An Alabama loss doesn’t mean the Tide are eliminated from the playoff. But to say it doesn’t matter, speaks with a level of certainty that doesn’t exist.
Take another sport as an example. The Detroit Tigers were 55-63, 10 games back in the AL Wild Card race with a 0.2 percent chance of making the playoffs as of August 10 of this year.
The odds were so good that Detroit Free Press beat writer, Evan Petzold, booked a honeymoon to Greece for the first few weeks of October.
Detroit won 31 of its next 42 games. The Tigers made the playoffs and even beat the Astros twice in Houston to advance to the ALDS.
I’m sure its series sweep of the Seattle Mariners didn’t matter much on August 11, 12, and 13. But it mattered a hell of a lot more in September when the Tigers needed every win they could get to make the playoffs.
Sure, baseball's 162-game season is a different animal than college football's dozen or so games, but early-season results can matter in ways that we don't fully appreciate until later.
And when has how college football decides a champion ever made sense?
Predictions are often wrong because what is not taken into account. This is the first version of the 12-team playoff, and we all want to act like we know how it works and what it means.
You don’t know how the committee will seed the teams or the importance of playing or not playing a conference championship game. Upsets still matter, just maybe not in a way that you understand yet.
But it’s actually more fun to just enjoy the games.
You can find the code to generate this chart here. Plus, find other spreads and totals for the entire 2024 season over here: https://byc.evidence.app/college-football/spreads-and-totals/
Team Ratings are updated as of today with a new chart to compare percentiles across F+ and FPI rating systems. I’m working to update the app with fresh data daily this week as there are multiple weeknight games.
As for a recommendation this week, I just started listening to Wright Thompson’s new book The Barn after watching his interview on Pablo Torre Finds Out.
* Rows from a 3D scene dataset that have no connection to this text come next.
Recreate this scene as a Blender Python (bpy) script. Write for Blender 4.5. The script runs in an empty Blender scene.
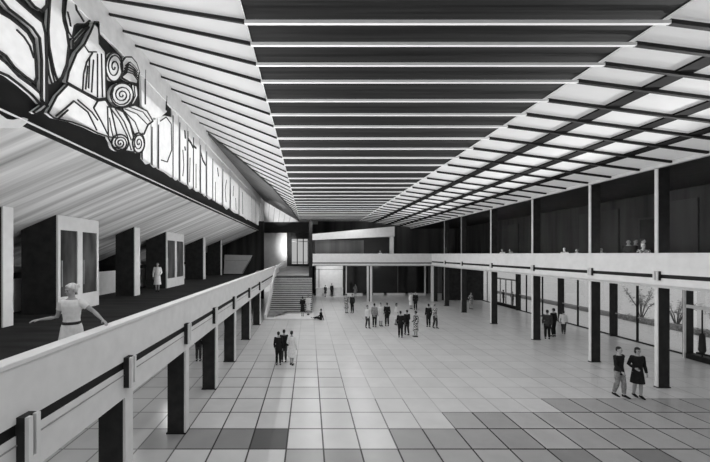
import bpy, bmesh, math, random
from mathutils import Vector, Matrix
random.seed(7)
F = 320.0; CX = 309.0; CY = 254.0; EYE = 5.4
scene = bpy.context.scene
COL = scene.collection

# ------------------------------------------------------------------ materials
def new_mat(name):
    m = bpy.data.materials.new(name); m.use_nodes = True
    return m, m.node_tree, m.node_tree.nodes['Principled BSDF']

def mat(name, g, rough=0.7, var=0.12, scale=(3, 3, 3), spec=0.25, detail=3.0, lo=0.3, hi=0.7):
    """matt grey finish with a little procedural variation of its own"""
    m, t, b = new_mat(name)
    tc = t.nodes.new('ShaderNodeTexCoord'); mp = t.nodes.new('ShaderNodeMapping')
    mp.inputs['Scale'].default_value = scale
    n = t.nodes.new('ShaderNodeTexNoise'); n.inputs['Scale'].default_value = 1.0
    n.inputs['Detail'].default_value = detail
    r = t.nodes.new('ShaderNodeValToRGB')
    a = max(0, g * (1 - var)); c = min(1, g * (1 + var))
    r.color_ramp.elements[0].position = lo; r.color_ramp.elements[1].position = hi
    r.color_ramp.elements[0].color = (a, a, a, 1); r.color_ramp.elements[1].color = (c, c, c, 1)
    L = t.links.new
    L(tc.outputs['Object'], mp.inputs['Vector']); L(mp.outputs[0], n.inputs['Vector'])
    L(n.outputs['Fac'], r.inputs['Fac']); L(r.outputs['Color'], b.inputs['Base Color'])
    b.inputs['Roughness'].default_value = rough
    b.inputs['Specular IOR Level'].default_value = spec
    return m

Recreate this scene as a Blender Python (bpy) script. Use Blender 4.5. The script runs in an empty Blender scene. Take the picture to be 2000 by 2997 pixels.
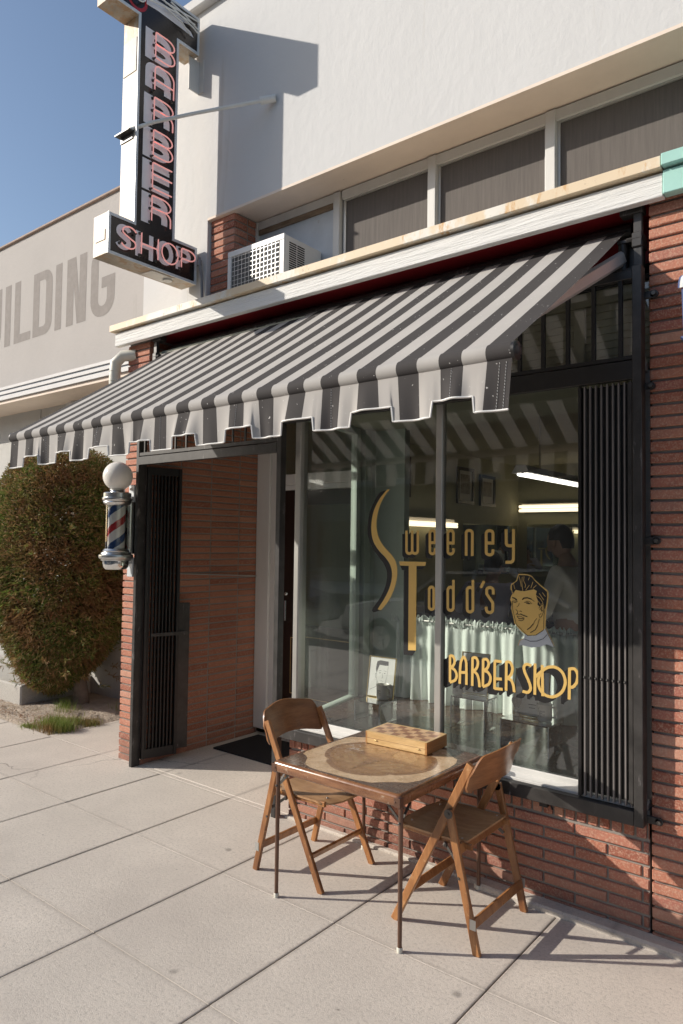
import bpy, math, random, json
from mathutils import Vector, Matrix
random.seed(7)
PI=math.pi
S=bpy.context.scene; C=S.collection
SUN=(0.738,0.519,-0.4305)   # direction the sunlight travels

# ------------------------------------------------------------------ mesh builder
class M:
    def __init__(s): s.v=[]; s.f=[]; s.mi=[]
    def add(s,vs,fs,mi=0):
        o=len(s.v); s.v+=[tuple(p) for p in vs]; s.f+=[tuple(i+o for i in f) for f in fs]; s.mi+=[mi]*len(fs); return s
    def box(s,x0,x1,y0,y1,z0,z1,mi=0,b=0.0):
        if x0>x1:x0,x1=x1,x0
        if y0>y1:y0,y1=y1,y0
        if z0>z1:z0,z1=z1,z0
        if b<=0:
            vs=[(x,y,z) for z in (z0,z1) for (x,y) in ((x0,y0),(x1,y0),(x1,y1),(x0,y1))]
            return s.add(vs,[(0,3,2,1),(4,5,6,7),(0,1,5,4),(1,2,6,5),(2,3,7,6),(3,0,4,7)],mi)
        b=min(b,(x1-x0)*.45,(y1-y0)*.45,(z1-z0)*.45)
        # chamfered box : 3 verts a corner
        vs=[];idx={}
        for sx,x in ((-1,x0),(1,x1)):
            for sy,y in ((-1,y0),(1,y1)):
                for sz,z in ((-1,z0),(1,z1)):
                    idx[sx,sy,sz]=len(vs)
                    vs+=[(x,y-sy*b,z-sz*b),(x-sx*b,y,z-sz*b),(x-sx*b,y-sy*b,z)]
        I=lambda a,k:idx[a]+k
        fs=[]
        for sx in (-1,1): fs.append([I((sx,a,c),0) for a,c in ((-1,-1),(1,-1),(1,1),(-1,1))][::sx])
        for sy in (-1,1): fs.append([I((a,sy,c),1) for a,c in ((-1,-1),(-1,1),(1,1),(1,-1))][::sy])
        for sz in (-1,1): fs.append([I((a,c,sz),2) for a,c in ((-1,-1),(1,-1),(1,1),(-1,1))][::sz])
        for sx in (-1,1):
            for sy in (-1,1): fs.append([I((sx,sy,-1),0),I((sx,sy,1),0),I((sx,sy,1),1),I((sx,sy,-1),1)][::-sx*sy])
            for sz in (-1,1): fs.append([I((sx,-1,sz),0),I((sx,1,sz),0),I((sx,1,sz),2),I((sx,-1,sz),2)][::sx*sz])
        for sy in (-1,1):
            for sz in (-1,1): fs.append([I((-1,sy,sz),1),I((1,sy,sz),1),I((1,sy,sz),2),I((-1,sy,sz),2)][::-sy*sz])
        for sx in (-1,1):
            for sy in (-1,1):
                for sz in (-1,1): fs.append([I((sx,sy,sz),0),I((sx,sy,sz),1),I((sx,sy,sz),2)][::sx*sy*sz])
        return s.add(vs,fs,mi)
    def obox(s,c,ax,hx,hy,hz,mi=0):
        """oriented box; ax = three unit vectors"""
        c=Vector(c);X,Y,Z=[Vector(a) for a in ax]
        vs=[c+X*hx*a+Y*hy*b+Z*hz*d for d in (-1,1) for a,b in ((-1,-1),(1,-1),(1,1),(-1,1))]
        return s.add(vs,[(0,3,2,1),(4,5,6,7),(0,1,5,4),(1,2,6,5),(2,3,7,6),(3,0,4,7)],mi)
    def bar(s,a,b,w,h,up=(0,0,1),mi=0,ch=0.0):
        """rectangular bar from a to b ; w across, h along 'up'"""
        a=Vector(a);b=Vector(b);d=(b-a);L=d.length;d.normalize();u=Vector(up);x=d.cross(u).normalized();u=x.cross(d).normalized()
        if ch<=0: return s.obox((a+b)/2,(x,d,u),w/2,L/2,h/2,mi)
        pr=[(w/2-ch,-h/2),(w/2,-h/2+ch),(w/2,h/2-ch),(w/2-ch,h/2),(-w/2+ch,h/2),(-w/2,h/2-ch),(-w/2,-h/2+ch),(-w/2+ch,-h/2)]
        vs=[a+x*p+u*q for p,q in pr]+[b+x*p+u*q for p,q in pr]
        fs=[(i,(i+1)%8,8+(i+1)%8,8+i) for i in range(8)]+[tuple(range(7,-1,-1)),tuple(range(8,16))]
        return s.add(vs,fs,mi)
    def tube(s,pts,r,n=8,mi=0,cap=True,closed=False):
        pts=[Vector(p) for p in pts];N=len(pts);rs=r if isinstance(r,(list,tuple)) else [r]*N
        vs=[];pu=None
        for i,p in enumerate(pts):
            if closed: t=(pts[(i+1)%N]-pts[i-1]).normalized()
            else: t=(pts[min(i+1,N-1)]-pts[max(i-1,0)]).normalized()
            if pu is None:
                pu=Vector((0,0,1)) if abs(t.z)<.9 else Vector((1,0,0))
            x=t.cross(pu)
            if x.length<1e-6: x=t.orthogonal()
            x.normalize();u=x.cross(t).normalized();pu=u
            for k in range(n):
                a=2*PI*k/n;vs.append(p+x*math.cos(a)*rs[i]+u*math.sin(a)*rs[i])
        fs=[]
        for i in range(N if closed else N-1):
            j=(i+1)%N
            for k in range(n):
                l=(k+1)%n;fs.append((i*n+k,j*n+k,j*n+l,i*n+l))
        if cap and not closed: fs+=[tuple(range(n)),tuple(range((N-1)*n+n-1,(N-1)*n-1,-1))]
        return s.add(vs,fs,mi)
    def cyl(s,a,b,r,n=16,mi=0): return s.tube([a,b],r,n,mi)
    def lathe(s,c,prof,n=32,mi=0,axis='z'):
        vs=[];fs=[];c=Vector(c)
        for r,z in prof:
            for k in range(n):
                a=2*PI*k/n
                p=(math.cos(a)*r,math.sin(a)*r,z) if axis=='z' else ((z,math.cos(a)*r,math.sin(a)*r) if axis=='x' else (math.cos(a)*r,z,math.sin(a)*r))
                vs.append(c+Vector(p))
        for i in range(len(prof)-1):
            for k in range(n):
                l=(k+1)%n;q=(i*n+k,i*n+l,(i+1)*n+l,(i+1)*n+k);fs.append(q if axis!='y' else q[::-1])
        return s.add(vs,fs,mi)
    def poly(s,pts,mi=0): return s.add(pts,[tuple(range(len(pts)))],mi)
    def prism(s,pts2,fn,d0,d1,mi=0):
        """2-D outline extruded ; fn(p,q,d) -> 3-D"""
        n=len(pts2);vs=[fn(p,q,d0) for p,q in pts2]+[fn(p,q,d1) for p,q in pts2]
        fs=[tuple(range(n-1,-1,-1)),tuple(range(n,2*n))]+[(i,(i+1)%n,n+(i+1)%n,n+i) for i in range(n)]
        return s.add(vs,fs,mi)
    def sphere(s,c,r,n=16,m=10,mi=0,sc=(1,1,1)):
        vs=[];fs=[]
        for i in range(m+1):
            t=PI*i/m
            for k in range(n):
                a=2*PI*k/n;vs.append((c[0]+r*sc[0]*math.sin(t)*math.cos(a),c[1]+r*sc[1]*math.sin(t)*math.sin(a),c[2]+r*sc[2]*math.cos(t)))
        for i in range(m):
            for k in range(n):
                l=(k+1)%n;fs.append((i*n+k,(i+1)*n+k,(i+1)*n+l,i*n+l))
        return s.add(vs,fs,mi)
    def ribbon(s,pts,w,fn,d,mi=0,dstep=0.0):
        """flat stroke of width w in a plane: fn(p,q,d) -> 3-D"""
        n=len(pts)
        if n<2:return s
        cl=(abs(pts[0][0]-pts[-1][0])<1e-6 and abs(pts[0][1]-pts[-1][1])<1e-6)
        Lr=[]
        for i in range(n):
            a=pts[i-1] if i>0 else (pts[-2] if cl else pts[0]); b=pts[(i+1)] if i<n-1 else (pts[1] if cl else pts[-1])
            p=pts[i]
            d1=Vector((p[0]-a[0],p[1]-a[1]));d2=Vector((b[0]-p[0],b[1]-p[1]))
            if d1.length<1e-9:d1=d2.copy()
            if d2.length<1e-9:d2=d1.copy()
            d1.normalize();d2.normalize();t=(d1+d2)
            if t.length<1e-6:t=d1.copy()
            t.normalize();nn=Vector((-t.y,t.x));k=w/2/max(.45,nn.dot(Vector((-d1.y,d1.x))))
            Lr.append(((p[0]+nn.x*k,p[1]+nn.y*k),(p[0]-nn.x*k,p[1]-nn.y*k)))
        vs=[]
        for i,(l,r) in enumerate(Lr): vs+=[fn(l[0],l[1],d+dstep*i),fn(r[0],r[1],d+dstep*i)]
        return s.add(vs,[(2*i,2*i+2,2*i+3,2*i+1) for i in range(n-1)],mi)
    def build(s,name,mat,parent=None,world=True,origin=None,smooth=False,label=None,ang=35,recalc=True):
        o_=Vector((0,0,0))
        if world and parent is not None: o_=wloc(parent)
        if origin is not None: o_=Vector(origin)
        me=bpy.data.meshes.new(name)
        me.from_pydata([tuple(Vector(v)-o_) for v in s.v],[],s.f)
        mats=mat if isinstance(mat,(list,tuple)) else [mat]
        for m in mats: me.materials.append(m)
        if len(mats)>1: me.polygons.foreach_set('material_index',s.mi)
        me.update()
        if recalc and 3<len(me.polygons)<30000:
            import bmesh;bb=bmesh.new();bb.from_mesh(me);bmesh.ops.recalc_face_normals(bb,faces=bb.faces);bb.to_mesh(me);bb.free()
        if smooth:
            me.polygons.foreach_set('use_smooth',[True]*len(me.polygons))
            if ang<180: me.set_sharp_from_angle(angle=math.radians(ang))
        ob=bpy.data.objects.new(name,me);C.objects.link(ob)
        if parent is not None: ob.parent=parent
        if origin is not None: ob.location=origin
        if label: ob['label']=label
        return ob
def wloc(o):
    l=Vector((0,0,0))
    while o is not None: l+=o.location;o=o.parent
    return l
def thing(name,label,cat,loc=(0,0,0),rot=0,group=None):
    o=bpy.data.objects.new(name,None);C.objects.link(o);o.location=loc;o.rotation_euler=(0,0,rot);o.empty_display_size=.1
    o['label']=label;o['category']=cat
    if group:o['group']=group
    return o
def tag(o,label,cat,group=None,kind=None):
    if label:o['label']=label
    if cat:o['category']=cat
    if group:o['group']=group
    if kind:o['kind']=kind
    return o
def copy_tree(o,parent=None):
    c=o.copy();C.objects.link(c);c.parent=parent
    for ch in list(o.children): copy_tree(ch,c)
    return c
def arc(cx,cy,rx,ry,a0,a1,n=10):
    return [(cx+rx*math.cos(math.radians(a0+(a1-a0)*i/n)),cy+ry*math.sin(math.radians(a0+(a1-a0)*i/n))) for i in range(n+1)]

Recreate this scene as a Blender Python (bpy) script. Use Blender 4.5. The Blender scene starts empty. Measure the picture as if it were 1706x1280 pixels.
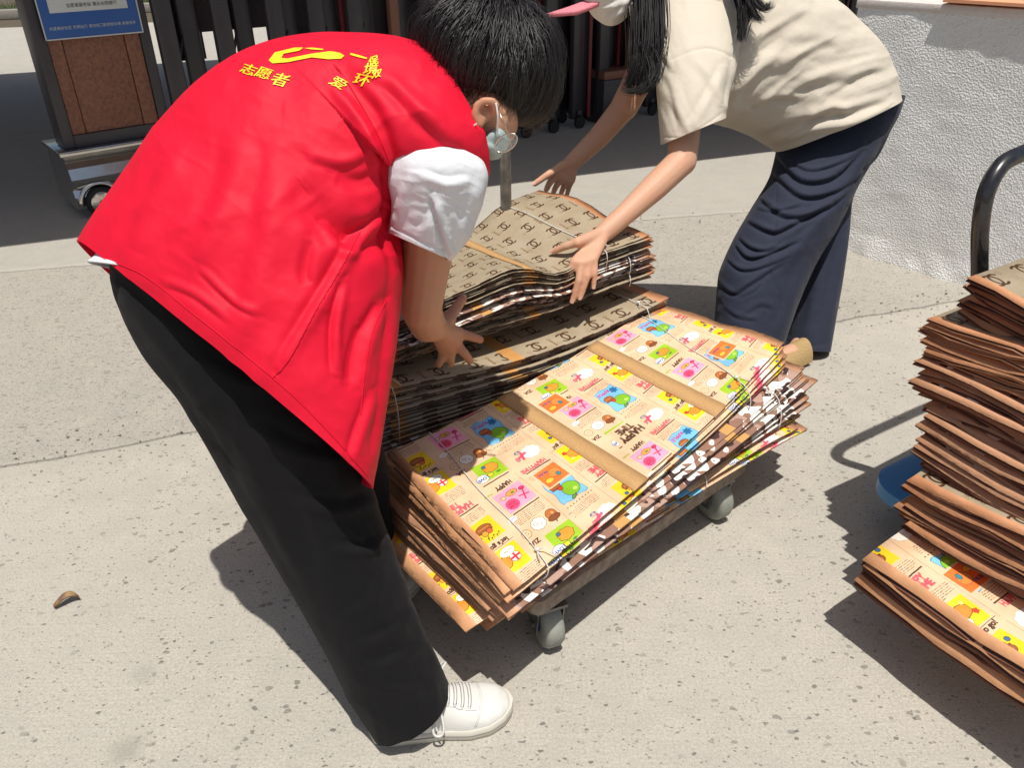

Thompson’s previous work is outstanding, including the Luis Suarez and Tiger Woods profiles. This is a different book, but the interview sold me on giving it a listen.
Thanks for reading this far, and please subscribe if you so choose.
A fun fact is Kansas has a +15 point differential with a 1-5 record. The other way of looking at that information is that Kansas is 0-5 against FBS competition with a -28 point differential. The Jayhawks did beat Lindenwood 48-3 to open the season.
The numbers used in this post are from cfbfastR and the Bovada provider. It’s absolutely possible you or others bet these teams at sportbooks with different spreads, so please keep that in mind. For example, this data has North Carolina as a favorite over Duke when other books had the Blue Devils as a 1.5 point favorite. So, take these with a grain of salt and shop around for good prices if you’re betting responsibly.
It would be objectively funny if Notre Dame missed the playoffs due to losses from teams from the MAC (Northern Illinois) and American (Navy or Army) while choosing not to play in a conference.
The Big 12 having games between teams in the same conference that do not count as conference games is annoying (Baylor/Utah, Kansas State/Arizona).
Both of these coaching tenures feel quite constipated. Not a compliment!
I watched best of Detroiters from Tim Robinson and Sam Richardson multiple times writing this post. Also, if you’re complaining that upsets don’t matter and then later whining about an officiating conspiracy from the league office, maybe take a few breaths and consider you might not always be right about everything.